Data lines:
┌──
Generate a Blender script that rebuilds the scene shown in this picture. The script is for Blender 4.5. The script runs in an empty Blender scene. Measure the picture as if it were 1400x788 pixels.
└──
┌──
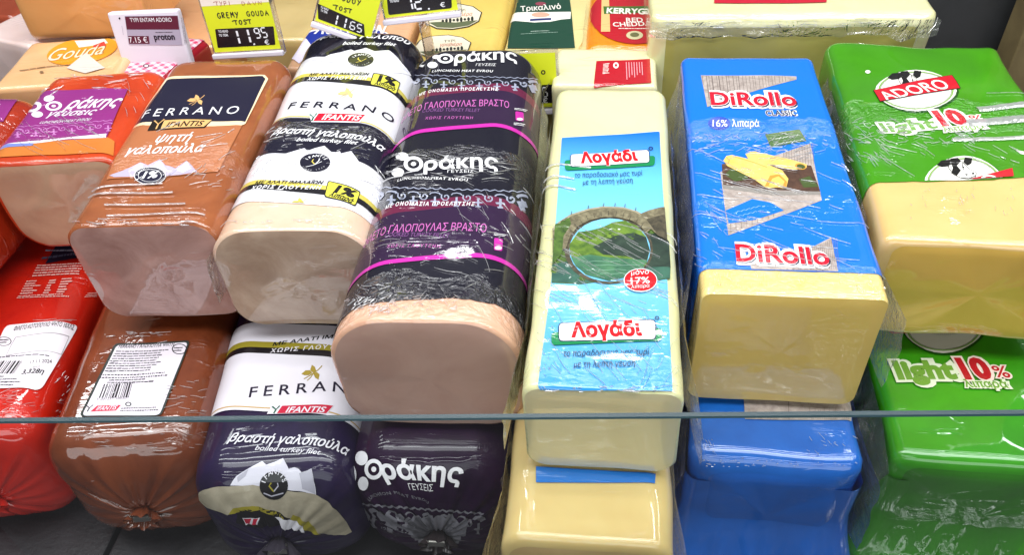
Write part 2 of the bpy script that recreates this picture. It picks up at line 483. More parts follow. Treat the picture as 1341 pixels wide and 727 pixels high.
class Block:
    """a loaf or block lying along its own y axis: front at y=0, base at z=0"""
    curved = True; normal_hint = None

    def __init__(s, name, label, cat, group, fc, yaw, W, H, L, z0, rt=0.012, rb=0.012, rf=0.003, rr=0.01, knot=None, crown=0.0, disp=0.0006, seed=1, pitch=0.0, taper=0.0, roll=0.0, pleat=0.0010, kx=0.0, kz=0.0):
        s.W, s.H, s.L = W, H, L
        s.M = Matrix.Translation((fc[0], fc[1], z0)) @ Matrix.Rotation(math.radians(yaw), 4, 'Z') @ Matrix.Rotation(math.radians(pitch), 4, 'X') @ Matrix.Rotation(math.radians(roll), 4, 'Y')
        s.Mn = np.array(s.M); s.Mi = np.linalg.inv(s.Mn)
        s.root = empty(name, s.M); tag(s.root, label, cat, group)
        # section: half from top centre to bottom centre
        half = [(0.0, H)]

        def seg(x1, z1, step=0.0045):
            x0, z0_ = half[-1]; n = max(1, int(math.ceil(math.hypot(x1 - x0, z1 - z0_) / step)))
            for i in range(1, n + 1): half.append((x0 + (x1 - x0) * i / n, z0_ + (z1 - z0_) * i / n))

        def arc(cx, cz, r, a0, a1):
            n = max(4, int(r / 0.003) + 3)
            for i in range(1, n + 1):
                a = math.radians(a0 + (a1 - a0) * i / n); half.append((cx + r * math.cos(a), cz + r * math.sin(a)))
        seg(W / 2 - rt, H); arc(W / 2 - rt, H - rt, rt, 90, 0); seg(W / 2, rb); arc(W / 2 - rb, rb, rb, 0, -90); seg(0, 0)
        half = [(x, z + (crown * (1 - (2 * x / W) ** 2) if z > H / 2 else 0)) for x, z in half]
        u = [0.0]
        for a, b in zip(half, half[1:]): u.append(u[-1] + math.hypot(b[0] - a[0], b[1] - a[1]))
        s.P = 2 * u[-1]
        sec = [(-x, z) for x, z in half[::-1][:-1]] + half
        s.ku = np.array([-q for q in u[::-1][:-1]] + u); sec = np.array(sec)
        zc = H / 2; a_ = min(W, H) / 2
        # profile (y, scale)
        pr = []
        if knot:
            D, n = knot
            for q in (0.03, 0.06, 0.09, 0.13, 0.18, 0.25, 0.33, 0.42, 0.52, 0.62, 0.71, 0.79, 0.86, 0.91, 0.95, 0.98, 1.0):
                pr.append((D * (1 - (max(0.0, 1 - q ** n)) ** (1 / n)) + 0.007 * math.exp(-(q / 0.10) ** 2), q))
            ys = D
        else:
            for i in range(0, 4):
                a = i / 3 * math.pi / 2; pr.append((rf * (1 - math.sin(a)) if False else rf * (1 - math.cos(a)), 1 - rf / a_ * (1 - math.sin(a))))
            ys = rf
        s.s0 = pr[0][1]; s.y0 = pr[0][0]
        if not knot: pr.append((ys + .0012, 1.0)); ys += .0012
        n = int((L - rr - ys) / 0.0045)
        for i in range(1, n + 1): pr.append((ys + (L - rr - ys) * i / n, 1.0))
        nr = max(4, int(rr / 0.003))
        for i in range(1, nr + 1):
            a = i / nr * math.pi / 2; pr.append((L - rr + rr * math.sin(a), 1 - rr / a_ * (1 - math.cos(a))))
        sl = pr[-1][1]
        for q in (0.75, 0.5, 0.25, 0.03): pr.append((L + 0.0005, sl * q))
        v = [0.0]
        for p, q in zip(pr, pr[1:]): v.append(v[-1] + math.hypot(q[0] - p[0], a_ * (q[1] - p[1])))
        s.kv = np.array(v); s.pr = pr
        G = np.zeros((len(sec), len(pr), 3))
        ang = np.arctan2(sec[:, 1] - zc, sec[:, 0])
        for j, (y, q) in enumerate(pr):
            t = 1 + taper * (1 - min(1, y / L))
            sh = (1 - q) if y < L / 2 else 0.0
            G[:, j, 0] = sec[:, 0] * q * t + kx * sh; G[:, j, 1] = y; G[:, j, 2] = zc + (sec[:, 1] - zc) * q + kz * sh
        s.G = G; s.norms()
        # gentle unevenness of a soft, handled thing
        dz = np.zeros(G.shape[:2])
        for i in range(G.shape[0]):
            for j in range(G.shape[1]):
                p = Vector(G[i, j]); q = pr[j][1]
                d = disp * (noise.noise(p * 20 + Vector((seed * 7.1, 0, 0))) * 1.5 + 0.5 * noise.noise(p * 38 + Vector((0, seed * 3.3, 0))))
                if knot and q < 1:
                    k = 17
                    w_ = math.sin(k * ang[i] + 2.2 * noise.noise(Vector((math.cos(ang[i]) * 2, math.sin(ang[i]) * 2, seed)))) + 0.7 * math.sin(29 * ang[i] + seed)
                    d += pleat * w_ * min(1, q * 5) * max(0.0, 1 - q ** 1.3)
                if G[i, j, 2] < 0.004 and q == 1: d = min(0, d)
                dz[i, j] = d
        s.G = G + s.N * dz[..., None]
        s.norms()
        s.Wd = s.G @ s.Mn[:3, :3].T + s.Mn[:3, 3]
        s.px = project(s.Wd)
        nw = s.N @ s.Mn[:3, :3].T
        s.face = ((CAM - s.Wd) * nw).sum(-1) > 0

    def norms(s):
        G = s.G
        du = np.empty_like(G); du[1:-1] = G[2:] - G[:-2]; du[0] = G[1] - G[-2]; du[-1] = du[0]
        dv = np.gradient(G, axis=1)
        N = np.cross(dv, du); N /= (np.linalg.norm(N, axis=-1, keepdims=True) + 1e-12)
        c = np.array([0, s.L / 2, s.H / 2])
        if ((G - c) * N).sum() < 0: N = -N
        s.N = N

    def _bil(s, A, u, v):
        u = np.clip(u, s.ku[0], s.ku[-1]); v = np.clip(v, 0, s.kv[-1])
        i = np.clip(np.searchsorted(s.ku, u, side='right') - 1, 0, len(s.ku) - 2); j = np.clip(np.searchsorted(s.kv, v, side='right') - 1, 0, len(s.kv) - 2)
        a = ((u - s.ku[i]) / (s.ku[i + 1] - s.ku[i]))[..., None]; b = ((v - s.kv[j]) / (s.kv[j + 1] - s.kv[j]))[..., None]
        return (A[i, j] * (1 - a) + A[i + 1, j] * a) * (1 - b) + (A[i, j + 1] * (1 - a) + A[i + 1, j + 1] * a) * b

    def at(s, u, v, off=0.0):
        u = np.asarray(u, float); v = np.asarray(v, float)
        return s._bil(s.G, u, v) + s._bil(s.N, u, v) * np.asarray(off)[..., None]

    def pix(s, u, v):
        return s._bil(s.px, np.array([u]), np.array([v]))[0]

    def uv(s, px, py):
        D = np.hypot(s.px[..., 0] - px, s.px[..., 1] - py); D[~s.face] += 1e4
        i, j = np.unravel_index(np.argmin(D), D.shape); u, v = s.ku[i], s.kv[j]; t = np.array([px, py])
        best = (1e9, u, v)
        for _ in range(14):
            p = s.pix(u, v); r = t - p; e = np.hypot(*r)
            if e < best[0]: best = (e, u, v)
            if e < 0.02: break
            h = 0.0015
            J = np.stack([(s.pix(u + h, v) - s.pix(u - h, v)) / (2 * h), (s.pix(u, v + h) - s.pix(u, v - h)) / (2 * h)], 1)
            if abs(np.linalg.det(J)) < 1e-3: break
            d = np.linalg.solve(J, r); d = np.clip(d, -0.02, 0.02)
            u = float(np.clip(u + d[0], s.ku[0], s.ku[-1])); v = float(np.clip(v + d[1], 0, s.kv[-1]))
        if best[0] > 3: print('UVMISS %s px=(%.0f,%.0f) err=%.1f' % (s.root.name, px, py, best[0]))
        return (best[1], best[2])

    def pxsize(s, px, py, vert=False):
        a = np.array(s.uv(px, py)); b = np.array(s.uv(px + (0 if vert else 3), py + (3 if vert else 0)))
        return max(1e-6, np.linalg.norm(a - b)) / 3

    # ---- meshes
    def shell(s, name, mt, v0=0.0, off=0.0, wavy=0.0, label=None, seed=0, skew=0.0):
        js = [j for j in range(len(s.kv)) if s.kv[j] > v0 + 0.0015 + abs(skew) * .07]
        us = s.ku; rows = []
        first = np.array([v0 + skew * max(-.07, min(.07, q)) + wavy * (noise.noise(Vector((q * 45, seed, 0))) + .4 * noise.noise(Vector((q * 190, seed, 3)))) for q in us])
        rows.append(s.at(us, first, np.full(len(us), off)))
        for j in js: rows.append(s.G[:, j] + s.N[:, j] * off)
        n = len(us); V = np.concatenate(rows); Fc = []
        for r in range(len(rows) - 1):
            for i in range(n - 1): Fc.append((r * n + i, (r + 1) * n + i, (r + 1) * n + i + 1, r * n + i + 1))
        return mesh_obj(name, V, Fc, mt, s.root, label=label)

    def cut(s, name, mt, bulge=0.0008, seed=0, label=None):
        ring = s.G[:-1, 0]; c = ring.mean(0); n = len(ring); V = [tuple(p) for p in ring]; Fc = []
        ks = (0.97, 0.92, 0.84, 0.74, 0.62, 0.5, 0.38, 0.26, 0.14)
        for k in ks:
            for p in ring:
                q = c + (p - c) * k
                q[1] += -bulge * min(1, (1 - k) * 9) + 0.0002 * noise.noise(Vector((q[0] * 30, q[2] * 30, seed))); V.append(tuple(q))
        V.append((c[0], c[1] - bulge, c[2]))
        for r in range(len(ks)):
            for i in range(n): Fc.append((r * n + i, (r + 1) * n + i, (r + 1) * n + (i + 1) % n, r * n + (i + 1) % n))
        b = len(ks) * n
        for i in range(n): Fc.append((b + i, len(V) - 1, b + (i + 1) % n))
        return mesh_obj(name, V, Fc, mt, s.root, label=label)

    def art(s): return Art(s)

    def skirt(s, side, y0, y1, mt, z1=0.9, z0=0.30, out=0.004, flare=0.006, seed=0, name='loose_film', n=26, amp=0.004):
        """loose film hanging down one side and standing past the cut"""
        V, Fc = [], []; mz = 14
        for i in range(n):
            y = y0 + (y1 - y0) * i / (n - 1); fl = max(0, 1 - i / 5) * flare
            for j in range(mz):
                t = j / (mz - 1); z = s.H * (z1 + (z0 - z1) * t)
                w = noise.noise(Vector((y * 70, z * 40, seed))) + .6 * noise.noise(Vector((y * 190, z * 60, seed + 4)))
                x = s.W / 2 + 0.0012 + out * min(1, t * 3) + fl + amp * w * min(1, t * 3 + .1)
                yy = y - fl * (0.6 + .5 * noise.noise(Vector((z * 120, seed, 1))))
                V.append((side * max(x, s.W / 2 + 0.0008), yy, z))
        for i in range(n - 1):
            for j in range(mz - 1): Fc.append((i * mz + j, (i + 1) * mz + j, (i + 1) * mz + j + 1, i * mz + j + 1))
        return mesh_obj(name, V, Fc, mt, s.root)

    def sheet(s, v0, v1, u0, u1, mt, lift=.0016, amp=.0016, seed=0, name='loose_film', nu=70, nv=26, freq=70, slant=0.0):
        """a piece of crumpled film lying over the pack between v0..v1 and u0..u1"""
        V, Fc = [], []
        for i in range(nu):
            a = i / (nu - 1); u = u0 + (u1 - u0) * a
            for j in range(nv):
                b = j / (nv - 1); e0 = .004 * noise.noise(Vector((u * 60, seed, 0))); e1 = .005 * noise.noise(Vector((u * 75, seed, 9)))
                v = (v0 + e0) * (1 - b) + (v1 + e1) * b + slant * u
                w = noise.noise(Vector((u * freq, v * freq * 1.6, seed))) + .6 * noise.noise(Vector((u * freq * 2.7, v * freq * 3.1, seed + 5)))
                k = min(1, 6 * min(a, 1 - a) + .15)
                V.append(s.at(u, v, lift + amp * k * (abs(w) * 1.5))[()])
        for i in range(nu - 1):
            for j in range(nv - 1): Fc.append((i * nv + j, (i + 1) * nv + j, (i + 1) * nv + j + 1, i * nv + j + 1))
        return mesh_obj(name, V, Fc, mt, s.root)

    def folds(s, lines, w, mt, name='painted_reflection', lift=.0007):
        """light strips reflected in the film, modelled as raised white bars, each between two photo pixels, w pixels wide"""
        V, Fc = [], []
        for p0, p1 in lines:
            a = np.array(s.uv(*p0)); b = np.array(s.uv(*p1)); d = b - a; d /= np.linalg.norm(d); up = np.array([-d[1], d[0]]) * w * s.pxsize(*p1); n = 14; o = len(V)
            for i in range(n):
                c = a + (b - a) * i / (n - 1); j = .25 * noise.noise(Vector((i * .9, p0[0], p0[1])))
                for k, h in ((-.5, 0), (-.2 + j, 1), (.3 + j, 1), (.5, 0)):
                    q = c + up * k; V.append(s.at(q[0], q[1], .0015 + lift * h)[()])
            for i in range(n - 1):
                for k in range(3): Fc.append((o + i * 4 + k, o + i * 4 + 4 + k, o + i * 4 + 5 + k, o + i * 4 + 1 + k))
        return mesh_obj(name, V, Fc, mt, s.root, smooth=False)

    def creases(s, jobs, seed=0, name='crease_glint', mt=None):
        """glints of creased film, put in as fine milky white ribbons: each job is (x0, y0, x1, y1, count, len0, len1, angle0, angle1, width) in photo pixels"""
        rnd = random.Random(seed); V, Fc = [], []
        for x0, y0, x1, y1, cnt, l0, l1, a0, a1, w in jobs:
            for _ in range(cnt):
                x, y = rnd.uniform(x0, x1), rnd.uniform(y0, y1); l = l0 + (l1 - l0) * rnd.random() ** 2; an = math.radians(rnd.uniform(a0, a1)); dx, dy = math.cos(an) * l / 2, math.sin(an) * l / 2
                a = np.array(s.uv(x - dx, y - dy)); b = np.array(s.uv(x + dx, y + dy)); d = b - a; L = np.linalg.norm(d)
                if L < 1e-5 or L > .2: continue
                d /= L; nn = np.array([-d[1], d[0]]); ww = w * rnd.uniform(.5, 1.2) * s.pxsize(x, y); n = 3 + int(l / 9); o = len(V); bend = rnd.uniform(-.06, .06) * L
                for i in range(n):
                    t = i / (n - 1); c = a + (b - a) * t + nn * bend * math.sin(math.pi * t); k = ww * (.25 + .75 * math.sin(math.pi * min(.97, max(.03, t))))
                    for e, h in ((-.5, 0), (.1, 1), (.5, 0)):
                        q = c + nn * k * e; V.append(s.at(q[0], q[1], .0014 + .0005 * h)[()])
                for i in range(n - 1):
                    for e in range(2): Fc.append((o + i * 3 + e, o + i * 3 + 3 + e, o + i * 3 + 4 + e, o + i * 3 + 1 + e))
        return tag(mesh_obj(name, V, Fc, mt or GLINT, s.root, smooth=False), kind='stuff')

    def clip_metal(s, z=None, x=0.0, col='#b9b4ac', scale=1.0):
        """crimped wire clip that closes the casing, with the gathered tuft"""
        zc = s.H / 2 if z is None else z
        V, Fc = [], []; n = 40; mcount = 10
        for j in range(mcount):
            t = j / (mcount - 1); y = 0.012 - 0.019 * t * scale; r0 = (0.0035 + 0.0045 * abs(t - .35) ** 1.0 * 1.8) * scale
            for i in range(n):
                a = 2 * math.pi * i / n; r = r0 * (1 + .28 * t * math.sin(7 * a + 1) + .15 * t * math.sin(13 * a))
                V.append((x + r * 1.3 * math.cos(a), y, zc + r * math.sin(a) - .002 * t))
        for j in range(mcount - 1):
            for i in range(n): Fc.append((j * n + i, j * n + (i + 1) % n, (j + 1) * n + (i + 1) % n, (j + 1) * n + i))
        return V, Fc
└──
What the task asks:
Of the lines in the records, how many contain the word "script"? Answer with the number and nothing else.

Response to the exercise:
2